Released in 2009, the movie titled ‘Road, Movie’ featured a vintage Ford truck in an important role. Directed by Dev Benegal, the movie, shooted in Rajasthan, depicts Vishnu (played by Abhay Deol) as a young man who is bored with life. To escape from his father’s hair oil business, he finds himself the 1.5-tonne Ford and volunteers to drive it to a museum in Samudrapur, a town by the sea where some one has bought it. Vishnu finds it adventurous. Setting off across the harsh terrain of Rajasthan he picks up a young tea-stall boy on the way. The boy is on a look out for better life in a city not far. Vishu also picks up a voluble mechanic (played by Satish Kaushik) who wants to attend a local fair and a gypsy woman.

Painted in a shade of azure blue, the truck, proves hardly reliable. Showing its age, with its body faded and tattered at the edges, the truck, much to Vishnu’s surprise, houses a movie projector and is actually a moving talkies (touring cinema van). The discovery for Vishnu comes in the form of an eccentric collection of films and two forty-year-old film projectors. Trading their release with a corrupt cop who likes to watch blue films, Vishnu and those who have joined him, roam the desert in search of water and an elusive fair. Waylaid by corrupt cops and a notorious water lord, Vishnu’s journey proves transformative. He discovers life, love and laughter, the 1947 truck a die-hard companion.
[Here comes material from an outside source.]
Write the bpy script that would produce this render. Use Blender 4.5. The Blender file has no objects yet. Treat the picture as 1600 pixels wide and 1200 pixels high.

Sans any history of manufacture in India, either pre-Independence or post-Independence, being assembled in India, the 1947 Ford truck is very likely to be an import. It could have come to India as a army 4×4. A look at the truck in the movie, and it is heavily modified under the skin. Especially in terms of the powertrain; this example is fitted with a later year Dodge diesel engine most likely. The original 100 hp flatbed V8 gasoline engine has been replaced by a diesel unit. That does not take the charm away from the way it looks however. With the V8 flatbed gasoline engine providing power to the rear wheels through a four-speed gearbox in its heydays, this Ford truck was considered to be highly robust. It featured a reinforced steel chassis. With its head light design fondly described as ‘freestanding’, the truck came with a multi-leaf spring suspension (and hydraulic shock absorbers) at the front and rear. Over its half-tonne and one-tonne siblings, the 1.5-tonne truck featured bigger diameter Wheels, which made it necessary for the fenders to have larger wheel openings.